The original caption said: ‘Warning: Unsecured crash on the A3. Please turn right and not overtake!’

It is believed the video started circulating on the messaging app Telegram after the Russian invasion, duping people into believing it showed footage from the war.

Ukraine has warned about disinformation being shared online, saying Russia is preparing an online campaign to suggest senior military and political figures have surrendered.

Ukrainian Defence Minister Oleksii Reznikov said that the campaign will include fake documents and doctored footage to shift the narrative around Russia’s thus far unsuccessful attempts to topple Ukraine’s top brass.
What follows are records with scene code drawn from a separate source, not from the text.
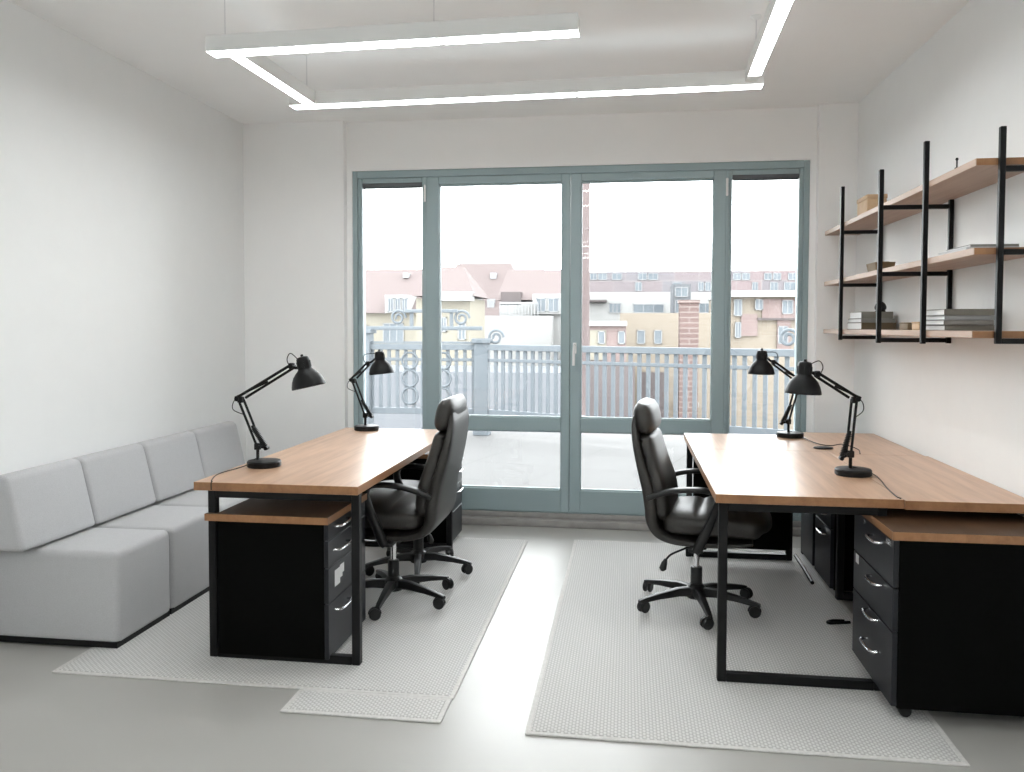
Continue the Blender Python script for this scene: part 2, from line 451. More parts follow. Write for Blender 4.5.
desk('long two-piece acacia desk with black leg frames and a chair, right of the aisle',
     [(.334, 1.008, 3.177, 4.3555), (.334, 1.008, 4.359, 4.995)], (3.215, 4.955), (.42, .955), RG, lx=(.014, .05), panel=(.385, .94, 4.915, .075, .67))
desk('narrow two-piece acacia desk standing against the right wall under the shelf',
     [(1.0112, 1.466, 3.160, 4.2752), (1.0112, 1.452, 4.279, 5.14)], (4.27, 5.105), (1.10, 1.40), RG)

# ------------------------------------------------------------------ drawer pedestals
def handle_bm(face, ys, z, out):
    b = B(); y0, y1 = ys
    tube(b, [(face, y0, z), (face + out * .7, y0 + .004, z), (face + out, y0 + .02, z), (face + out * 1.1, (y0 + y1) / 2, z),
             (face + out, y1 - .02, z), (face + out * .7, y1 - .004, z), (face, y1, z)], .0055, 8, smooth=3)
    return b
def pedestal(label, x0, x1, y0, y1, h, side, drawers, handles, notch=None, castors=False, plain=True, over=.0, z0=.012):
    """side: -1 drawers face -x, +1 drawers face +x. drawers: list of (z0, z1); handles: z values"""
    cx, cy = (x0 + x1) / 2, (y0 + y1) / 2
    t = thing('drawer_pedestal', label, 'drawer unit', (cx, cy, 0.0), 0, 'black drawer pedestals with acacia tops')
    X0, X1, YA, YE = x0 - cx, x1 - cx, y0 - cy, y1 - cy
    th = .03; zb = .055 if castors else z0 + .018
    fw = .018
    bx0, bx1 = (X0, X1 - fw) if side > 0 else (X0 + fw, X1)
    b = B(); bx(b, (bx0, YA, zb), (bx1, YE, h - th), .002, 1); obj('carcass', b, M['laminate'], t)
    b = B()
    if notch:
        poly = [(X0 - notch[0], YA - notch[1]), (X1 + .006, YA - notch[1]), (X1 + .006, YE), (X0, YE), (X0, YA), (X0 - notch[0], YA)]
        prism(b, poly, 'z', h - th, h, .002, 1)
    else:
        bx(b, (X0 - (.004 if side < 0 else 0), YA - over, h - th), (X1 + (.004 if side > 0 else 0), YE, h), .002, 1)
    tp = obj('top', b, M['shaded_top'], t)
    b = B(); za, zc = h - th + .001, h - .0008; e = .0022
    yn = YA - (notch[1] if notch else over); xa = X0 - (notch[0] if notch else (.004 if side < 0 else 0)); xc = X1 + (.006 if notch else (.004 if side > 0 else 0))
    bx(b, (xa, yn - e, za), (xc, yn, zc)); xs = xc if side > 0 else xa
    bx(b, (xs - (e if side < 0 else 0), yn - e, za), (xs + (e if side > 0 else 0), YE, zc))
    obj('paler_edge', b, M['oakedge'], tp)  # edge kept paler than the shade-darkened top
    fx = X1 if side > 0 else X0
    ds = []
    for (za, zc) in drawers:
        b = B(); bx(b, (fx - fw * (side > 0) , YA + .003, za + .002), (fx + fw * (side < 0), YE - .003, zc - .002), .0015, 1)
        ds.append((za, zc, obj('drawer', b, M['drawer'], t)))
    for (z, ya, yb) in handles:
        par = next((d for za, zc, d in ds if za <= z <= zc), ds[-1][2])
        obj('handle', handle_bm(fx, (ya - cy, yb - cy), z, side * .026), M['chrome'], par)
    for sx in (X0 + .06, X1 - .06):
        for sy in (YA + .05, YE - .06):
            b = B()
            if castors:
                M1 = Matrix.Translation((sx, sy, .030)) @ Matrix.Rotation(PI / 2, 4, 'X')
                lathe(b, [(.006, -.017), (.017, -.017), (.0205, -.012), (.0205, .012), (.017, .017), (.006, .017)], 16, M1)
                cyl(b, (sx, sy, .045), (sx, sy, .06), .012)
                obj('castor', b, M['plastic'], t)
            else:
                lathe(b, [(.022, .0095), (.022, .02), (.014, .024), (.014, zb + .002)], 14, Matrix.Translation((sx, sy, 0)))
                obj('foot', b, M['plastic'], t)
    return t, fx, cx, cy
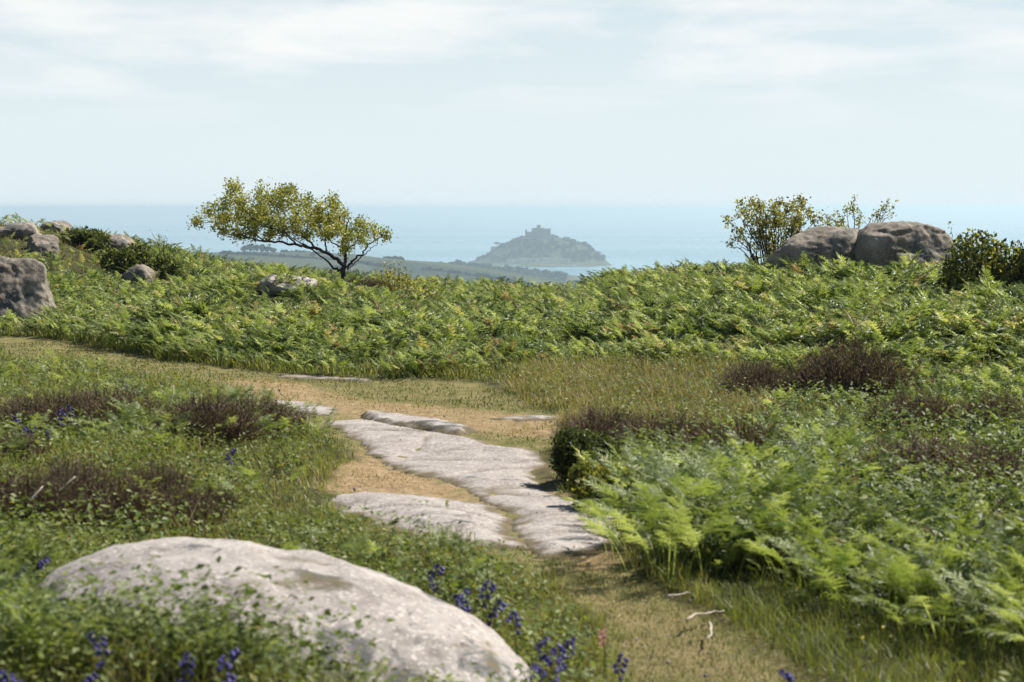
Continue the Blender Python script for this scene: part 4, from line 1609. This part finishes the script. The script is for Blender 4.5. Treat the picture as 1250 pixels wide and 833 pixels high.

‘To ”confirm” this fake information, seemingly signed ”documents”, as well as fake, edited videos will be distributed,’ Reznikov said in an online statement, before posting a similar message on Twitter.

Reznikov assured that the Ukrainian leadership remains in Kyiv despite the Russian onslaught, declaring: ‘No surrender! Only victory!’

YouTube and Facebook have banned Russian state-owned media outlets RT and Sputnik’s channels across Europe, after Facebook and Twitter announced over the weekend that it had blocked a set of pro-Russian fake accounts and hacked profiles sharing anti-Ukrainian messages on social media.

The EU has also introduced a ban on RT and Sputnik’s channels, and levied targeted sanctions against key individuals thought to be involved in Russia’s propaganda machine, including editor-in-chief of RT and Rossiya Segodnya Margarita Simonyan.

Meanwhile, Russia’s state communications regulator Roskomnadzor hit out at social media giant Meta – parent company of Facebook and Instagram – and Twitter for being complicit in spreading what it said were fake posts about what it described as Russia’s ‘special operation’ in Ukraine.

Russia has also announced it will limit access to the BBC website. 

Access to websites of the BBC, the independent news website Meduza, German broadcaster Deutsche Welle, and the Russian-language website of the US-funded Radio Free Europe/Radio Liberty, Svoboda, were ‘limited’ by Roskomnadzor following a request from prosecutors.